Como si no hubiera nada más urgente, frente a la interiorización depresiva del malestar colectivo, que producir placeres exuberantes, juegos de lenguaje proliferantes, ebriedades devastadoras, goces excesivos, enormidades, fantasías desbocadas.
-Guy Scarpetta, Pour le plaisir-
[Salman Rushdie, Los versos satánicos, Mondadori, 2012]
Hace unas semanas un vídeo chapucero sobre Mahoma ponía en jaque al mundo occidental y nos recordaba el poder revulsivo de las representaciones, valiosas o despreciables, que tienen como objeto las creencias religiosas. Es por esto una acertada iniciativa la reedición de la novela más polémica del final del siglo veinte, Los versos satánicos, de Salman Rushdie, donde los protagonistas son dos actores asiáticos, Gibreel Farishta y Saladin Chamcha, cuyas aventuras, fantasías, metamorfosis, sueños y conflictos con la realidad de su país de origen (la India) y de adopción (Gran Bretaña) constituyen una fascinante alegoría sobre la inmigración, la identidad multicultural y la globalización mediática.

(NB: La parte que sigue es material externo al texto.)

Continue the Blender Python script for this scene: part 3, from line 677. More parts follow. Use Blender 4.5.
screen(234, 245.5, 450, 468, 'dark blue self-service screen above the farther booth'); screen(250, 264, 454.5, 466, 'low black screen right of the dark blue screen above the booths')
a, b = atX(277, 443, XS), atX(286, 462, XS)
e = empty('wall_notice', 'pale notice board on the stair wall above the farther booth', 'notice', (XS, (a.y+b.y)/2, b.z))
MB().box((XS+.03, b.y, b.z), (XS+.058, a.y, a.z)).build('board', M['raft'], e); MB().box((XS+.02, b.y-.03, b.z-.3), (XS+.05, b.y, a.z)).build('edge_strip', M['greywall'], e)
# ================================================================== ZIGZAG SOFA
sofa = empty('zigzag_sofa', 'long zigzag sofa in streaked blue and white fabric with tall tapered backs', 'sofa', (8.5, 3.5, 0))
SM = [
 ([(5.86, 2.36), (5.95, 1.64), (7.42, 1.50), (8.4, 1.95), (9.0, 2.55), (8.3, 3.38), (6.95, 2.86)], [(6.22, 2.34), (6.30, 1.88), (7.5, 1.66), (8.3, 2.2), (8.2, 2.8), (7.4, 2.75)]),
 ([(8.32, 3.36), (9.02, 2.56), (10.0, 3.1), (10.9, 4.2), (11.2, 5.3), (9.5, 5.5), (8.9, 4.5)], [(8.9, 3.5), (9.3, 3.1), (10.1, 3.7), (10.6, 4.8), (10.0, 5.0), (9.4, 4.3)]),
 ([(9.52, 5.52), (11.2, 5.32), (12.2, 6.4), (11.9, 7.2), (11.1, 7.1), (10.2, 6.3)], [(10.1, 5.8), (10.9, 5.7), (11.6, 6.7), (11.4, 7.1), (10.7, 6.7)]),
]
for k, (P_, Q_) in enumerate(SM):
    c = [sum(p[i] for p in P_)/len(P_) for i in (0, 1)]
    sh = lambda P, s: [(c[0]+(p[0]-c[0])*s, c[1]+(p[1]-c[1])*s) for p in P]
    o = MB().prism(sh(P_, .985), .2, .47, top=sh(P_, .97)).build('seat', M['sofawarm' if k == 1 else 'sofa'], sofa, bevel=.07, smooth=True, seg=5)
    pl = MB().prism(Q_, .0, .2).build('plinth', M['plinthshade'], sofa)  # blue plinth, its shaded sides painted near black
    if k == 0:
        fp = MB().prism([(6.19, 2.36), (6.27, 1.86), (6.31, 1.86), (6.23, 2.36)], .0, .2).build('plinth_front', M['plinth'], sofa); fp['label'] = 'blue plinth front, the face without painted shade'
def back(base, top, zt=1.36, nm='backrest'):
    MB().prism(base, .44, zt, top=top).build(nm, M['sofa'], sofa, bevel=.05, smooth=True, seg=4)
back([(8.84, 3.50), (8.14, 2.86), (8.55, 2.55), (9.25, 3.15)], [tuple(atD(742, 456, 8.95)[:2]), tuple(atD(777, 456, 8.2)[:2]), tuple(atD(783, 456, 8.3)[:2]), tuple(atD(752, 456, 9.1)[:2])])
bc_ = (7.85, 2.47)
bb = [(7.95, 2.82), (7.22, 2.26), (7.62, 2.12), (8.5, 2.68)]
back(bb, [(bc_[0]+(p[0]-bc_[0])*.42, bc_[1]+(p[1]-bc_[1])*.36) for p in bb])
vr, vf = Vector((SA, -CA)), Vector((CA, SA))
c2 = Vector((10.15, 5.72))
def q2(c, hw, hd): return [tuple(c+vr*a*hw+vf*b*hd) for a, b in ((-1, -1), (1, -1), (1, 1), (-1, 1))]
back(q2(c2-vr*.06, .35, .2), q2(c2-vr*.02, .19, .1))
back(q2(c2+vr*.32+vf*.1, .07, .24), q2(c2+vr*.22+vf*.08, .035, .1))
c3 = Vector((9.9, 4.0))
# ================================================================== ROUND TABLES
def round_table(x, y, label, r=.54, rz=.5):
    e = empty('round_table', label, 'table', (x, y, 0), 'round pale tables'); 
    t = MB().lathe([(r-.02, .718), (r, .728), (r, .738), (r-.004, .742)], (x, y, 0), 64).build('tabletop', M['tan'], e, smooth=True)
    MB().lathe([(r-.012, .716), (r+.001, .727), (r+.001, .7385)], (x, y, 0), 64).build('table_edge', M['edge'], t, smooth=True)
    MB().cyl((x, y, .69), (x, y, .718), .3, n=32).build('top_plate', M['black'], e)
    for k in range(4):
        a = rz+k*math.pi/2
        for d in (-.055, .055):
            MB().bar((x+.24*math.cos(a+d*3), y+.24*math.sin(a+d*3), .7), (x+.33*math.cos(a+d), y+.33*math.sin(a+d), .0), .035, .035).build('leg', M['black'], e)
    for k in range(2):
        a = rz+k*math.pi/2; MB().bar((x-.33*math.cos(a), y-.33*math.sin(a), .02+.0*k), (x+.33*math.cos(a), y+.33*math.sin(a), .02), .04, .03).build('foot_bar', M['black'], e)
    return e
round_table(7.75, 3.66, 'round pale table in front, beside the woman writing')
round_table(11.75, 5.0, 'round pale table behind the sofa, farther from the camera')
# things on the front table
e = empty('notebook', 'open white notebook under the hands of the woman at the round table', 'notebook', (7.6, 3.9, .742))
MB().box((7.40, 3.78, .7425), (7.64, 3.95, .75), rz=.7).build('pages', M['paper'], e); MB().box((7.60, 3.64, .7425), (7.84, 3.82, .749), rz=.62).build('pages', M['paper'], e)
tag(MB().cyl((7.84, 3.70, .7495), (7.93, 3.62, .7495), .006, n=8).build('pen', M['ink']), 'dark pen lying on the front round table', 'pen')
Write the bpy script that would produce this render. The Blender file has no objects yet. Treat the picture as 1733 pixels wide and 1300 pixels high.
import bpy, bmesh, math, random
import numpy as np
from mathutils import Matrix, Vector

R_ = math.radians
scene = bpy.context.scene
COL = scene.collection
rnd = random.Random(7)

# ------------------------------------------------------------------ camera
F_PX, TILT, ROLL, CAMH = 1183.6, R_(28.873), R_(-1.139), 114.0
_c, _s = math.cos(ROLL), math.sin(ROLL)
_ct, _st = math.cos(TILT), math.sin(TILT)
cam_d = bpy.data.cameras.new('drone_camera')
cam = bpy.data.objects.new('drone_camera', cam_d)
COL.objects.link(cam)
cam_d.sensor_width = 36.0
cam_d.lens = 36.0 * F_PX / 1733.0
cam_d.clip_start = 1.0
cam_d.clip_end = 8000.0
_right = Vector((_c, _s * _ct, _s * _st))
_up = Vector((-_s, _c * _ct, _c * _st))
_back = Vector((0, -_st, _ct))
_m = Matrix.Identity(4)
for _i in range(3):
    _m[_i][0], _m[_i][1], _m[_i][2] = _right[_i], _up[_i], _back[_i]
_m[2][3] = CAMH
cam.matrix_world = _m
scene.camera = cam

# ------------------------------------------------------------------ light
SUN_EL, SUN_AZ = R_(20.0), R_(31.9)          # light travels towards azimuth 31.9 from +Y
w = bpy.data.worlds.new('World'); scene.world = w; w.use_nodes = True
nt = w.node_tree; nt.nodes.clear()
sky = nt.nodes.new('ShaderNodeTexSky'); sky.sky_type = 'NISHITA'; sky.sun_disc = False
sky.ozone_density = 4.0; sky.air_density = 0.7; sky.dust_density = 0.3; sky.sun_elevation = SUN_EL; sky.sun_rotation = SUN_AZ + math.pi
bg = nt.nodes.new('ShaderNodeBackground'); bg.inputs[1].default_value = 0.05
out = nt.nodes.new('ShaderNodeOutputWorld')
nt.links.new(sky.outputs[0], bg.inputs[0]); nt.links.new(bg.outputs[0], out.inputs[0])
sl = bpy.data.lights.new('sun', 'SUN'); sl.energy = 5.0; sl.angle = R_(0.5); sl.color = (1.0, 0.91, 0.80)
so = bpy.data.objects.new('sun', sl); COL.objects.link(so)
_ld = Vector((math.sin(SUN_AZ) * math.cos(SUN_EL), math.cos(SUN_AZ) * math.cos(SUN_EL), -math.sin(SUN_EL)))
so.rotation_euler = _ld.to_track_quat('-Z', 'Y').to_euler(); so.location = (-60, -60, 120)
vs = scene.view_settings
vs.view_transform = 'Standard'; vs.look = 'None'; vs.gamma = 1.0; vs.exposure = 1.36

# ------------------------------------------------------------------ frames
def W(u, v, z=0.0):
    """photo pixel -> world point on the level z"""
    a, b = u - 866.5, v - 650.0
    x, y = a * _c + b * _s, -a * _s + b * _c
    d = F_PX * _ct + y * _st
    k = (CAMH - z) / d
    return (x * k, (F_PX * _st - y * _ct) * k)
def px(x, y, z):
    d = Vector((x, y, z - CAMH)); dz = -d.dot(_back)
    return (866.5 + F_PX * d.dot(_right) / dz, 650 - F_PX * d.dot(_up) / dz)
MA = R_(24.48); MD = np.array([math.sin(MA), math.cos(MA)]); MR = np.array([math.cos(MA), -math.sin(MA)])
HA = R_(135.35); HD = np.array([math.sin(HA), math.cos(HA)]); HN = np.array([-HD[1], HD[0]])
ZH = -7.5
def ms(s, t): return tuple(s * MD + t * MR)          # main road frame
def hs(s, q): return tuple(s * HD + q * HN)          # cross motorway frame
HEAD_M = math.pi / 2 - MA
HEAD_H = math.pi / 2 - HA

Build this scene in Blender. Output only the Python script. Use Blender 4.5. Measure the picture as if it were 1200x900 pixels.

En el espurio debate de entonces, Baudrillard afirmaría que la fatwa de Jomeini contra Rushdie había intimidado a Occidente mediante un poder muy superior al de sus armas más sofisticadas y su avanzada tecnología. Olvidaba el provocativo sociólogo francés que Rushdie había suscitado esa airada reacción del imán iraní usando precisamente el poder simbólico de la literatura, ese mismo que ciertos poderes fácticos pretenden anular por temor a su influencia real. Kundera, en cambio, supo entender el caso con mayor lucidez al defender la incompatibilidad radical del discurso novelesco y el espíritu teocrático que condenaba a muerte al blasfemo autor: “la novela es otro planeta, otro universo basado sobre otra ontología, un infernum en el que la verdad única carece de poder y en el que la satánica ambigüedad convierte toda certidumbre en enigma”.
El centro neurálgico hacia el que Rushdie dirige su estrategia subversiva no es, pues, la Meca sino la alienación fundacional de la mente humana: esa tendencia innata a tomar por reales las ficciones con que el cerebro se droga desde el origen de los tiempos para dar sentido a su existencia en la tierra y atribuirle un destino trascendente en el diseño del universo. En este sentido, es irrelevante que el motivo preferente de la sátira sea el Islam o cualquier otra creencia que se atribuya una condición sagrada. Llámense como se llamen, todos los credos existentes están fundados en mitos que se imponen a sus miembros, de modo autoritario o dogmático, hasta que nadie recuerda que fueron inventados por un poeta o profeta de la tribu y no revelados por ningún ente divino de existencia verificable. Bajo el signo crítico de Rabelais y Cervantes, la novela moderna se erige en el discurso sacrílego por excelencia, aquel cuya principal función consiste en desnudar con ironía la cualidad ficcional de los demás discursos, ya sean teológicos, jurídicos, económicos o políticos, que sostienen el orden social establecido y los valores y prejuicios comunitarios.
Sin embargo, la genialidad de Rushdie en esta inventiva e hilarante novela, de la que muchos hablan sin haberla leído, radica, más allá de presuntas profanaciones, en haber sabido ensamblar, en un mismo artefacto de ficción, un juego irreverente e iconoclasta con la mitología fundamentalista (islámica, pero no solo) y, al mismo tiempo, con la idolatría televisiva y cinematográfica. Con la ideología atávica del integrismo religioso, de tan candente actualidad, y con la del espectáculo integrado, único ideario identificable en las democracias occidentales. Frente a ambas, Rushdie pone en escena la formidable ironía y ambigüedad de un relato que acaba relativizando cualquier posición de verdad absoluta, credulidad o fanatismo. Con ello, asociando una imaginación exuberante a la máxima libertad expresiva e intelectual, nos hace a los ciudadanos del siglo veintiuno, amenazados por múltiples formas de irracionalidad, el mayor regalo imaginable.